Chris Huen Sin-Kan: So, usually I wouldn't talk about, like, a specific work, but rather my practice as a whole. My practice is always about the ordinariness of life, so my work is woven into my daily routine. Like, when I wake up, I drop the kids off at school, then I take the dogs to the forest for a walk. And after that, I go back to the Studio and start working. Basically, I like to paint my daily routine over and over, revisiting it day by day. In this way, my works become an accumulation of my thoughts and memories; there is a constant refresh. In this sense, I get to convey this passage of time. The figures in my work are actually my wife, my children, and sometimes my dogs. I think this reflects the fact that all works on display are about a single period in my life.
        Very recently, one of our dogs passed away. So, slowly but surely, she was phased out of my thinking because she was no longer physically there.  But I guess that’s what I intended to do. I wanted to face and highlight these subtle changes in my life. Like when my kids start growing up and become teenagers, they might stop being in my painting. But hopefully, they will come back and will bring more members to the family. But maybe later on, at the end of my career or the end of my life, there will only be my wife and me. So, that’s the kinda’ story I want to tell.

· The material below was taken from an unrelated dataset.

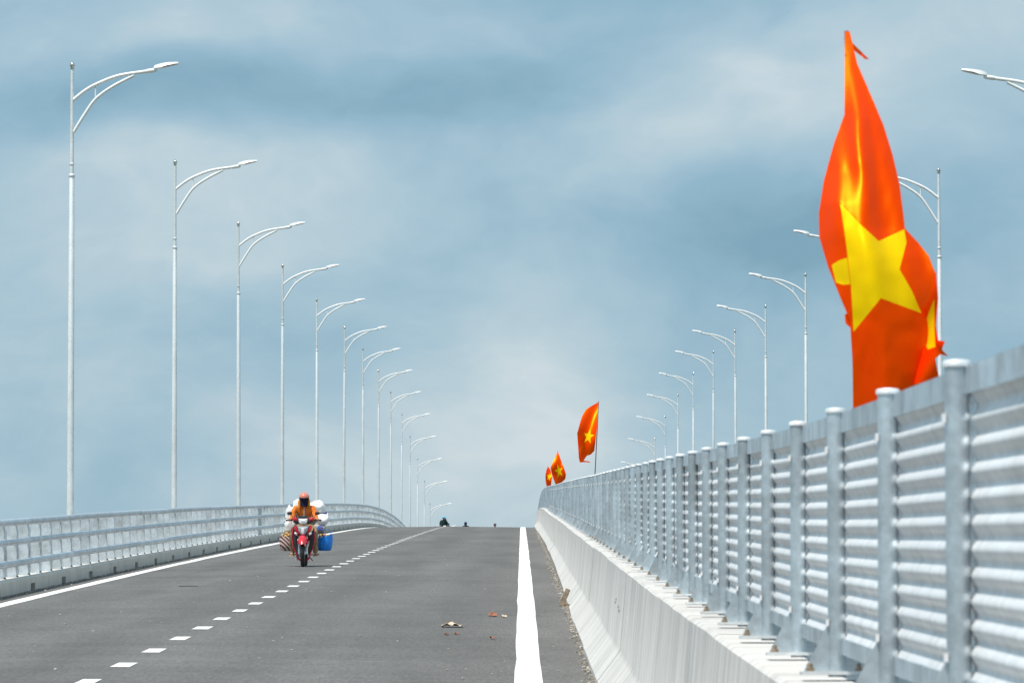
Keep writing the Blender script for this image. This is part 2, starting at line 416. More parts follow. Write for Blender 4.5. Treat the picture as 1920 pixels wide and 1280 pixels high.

Chris Huen Sin-Kan, Haze and Tess, 2023.

Courtesy of Ota Fine Arts

Felicity Ostergaard: Given the exhibition's context, with paintings featuring faces, I noticed that your family and even the dogs are all making eye contact with the viewer, which I found really interesting. Would you say that's more them making eye contact, or is it also the painting making eye contact? Would you say they're separate things? Where do they merge and interact?

Chris Huen Sin-Kan: So in the beginning, when I painted them,  they weren’t looking. But then I always felt like something was missing. So I thought, what if they look back? Once I did that, I felt a sense of connection between these interacting “observers”. Like when we see the painting, they're looking back. Given also its life size, it also adds to this sense that we are looking in, but they are also looking out. Through this, I can make a connection between the painted space and the space we were in. 
        I feel that when we look at a painting, and even sometimes when I'm working on one, it almost becomes merely an object. But by adding this sense of connection, it becomes more like a space that you’re thrown into, rather than just an object to observe. 

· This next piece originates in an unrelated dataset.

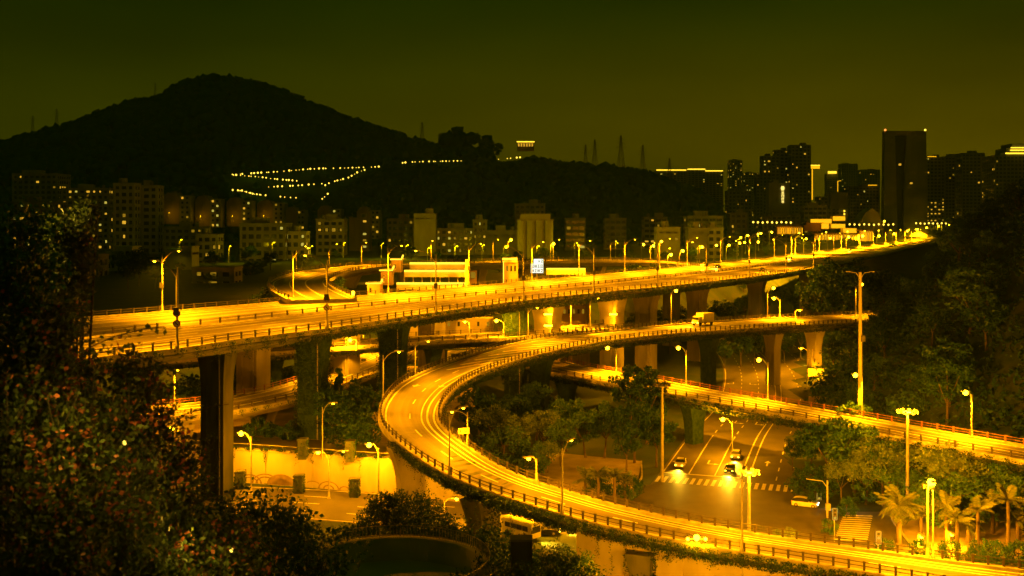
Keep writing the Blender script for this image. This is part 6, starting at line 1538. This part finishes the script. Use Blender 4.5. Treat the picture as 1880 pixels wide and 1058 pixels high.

Felicity Ostergaard: Is this part of the reason why your paintings are life-sized?

Chris Huen Sin-Kan: Yeah, because I think that's a big reason why I like to paint on larger scales. But also, a large part of that is because I'm not trying to depict the objects within, but rather the experience of being in this space or place, and how that influences how the things around it unfold. So the larger scales allow the painting to wrap around the viewer and occupy their focus.

William Bromage: I was going to ask because, I mean, I notice that in a lot of your paintings, the figures you describe are not only always front and centre, but their features remain consistent and detailed. But the objects around them are really hard to make out. Could you talk a little bit more about how your memory shapes that relationship and the experiential aspect of your work?

Chris Huen Sin-Kan: I always say, when you try to imagine a tennis ball, there are always a few characteristic features you think of, like it being green and having a U-shaped line and so on. This highlights that when we try to reconstruct and communicate things to others, it's always drawn from our memory and understanding. And this means it seems pretty easy to describe things like a tennis ball or even a glass of water. Yet there's also a lot of underlying nuance in this process. What if you think of a different version of that same thing from a separate time in your life? Like the tennis ball or the glass of water is not the same every time. Perhaps the shape is different, like a wine glass. So there is a lot of nuance to this process, and when it comes to the lived experience within the paintings, it's not concrete—rather, it's a process of interaction between new and old memories.
        So the figures, for me, are kind of like an anchor point, because they’re always the people or the animals that are the closest to my heart. But for a lot of people, they’re just strangers. You don't even know them. I had this experience a lot when I was a kid, actually. I would go to the museums in Hong Kong and later in London, and I would see portraits of famous and/or noble people. Yet I didn’t know anything about them; I felt like they were so far away. When I looked at them, I knew they existed, but I could never connect to their lived experience. I could never get a sense of somebody’s experience of what they were. So, as an artist, trying to describe everything around me is like planting a seed. Everything starts to grow from that point, like the trunks start to come up, and then, you know, there's the roots, and then the branches, and so on. 

Felicity Ostergaard: Was there a big change in your style when you moved from Hong Kong to London because of the different surroundings?

Chris Huen Sin-Kan: I think so, because there is a big geographical difference. So I started to notice many differences in my sensations, especially in the colours around me and in the climate. Different greenery started to appear in my daily routine. But I try to incorporate these changes naturally into my work, not to force them. I try not to think about it too much. I tell myself you're still you. It's not like you spend 30 years in your hometown and then, when you move to another place, you suddenly become a different person. So I think change in my work happens slowly but surely. It's like the family structure, you know, it changes subtly. But I wouldn't say it's a style; rather, it's how I react and respond to the changing environment around me.

William Bromage: I was wondering, given that a lot of the works in this exhibition are exploring this relationship between truth and experience, what do you think of this relationship in your own work?

Chris Huen Sin-Kan: I think it's like, we build up an idea of how things are.  We have many presumptions about how things work. But in fact, I always feel like the nature of things is always changing. There is a certain ferocity and uncertainty about things. So yeah, I don't know if I would say my work explores truth so much as how we understand life.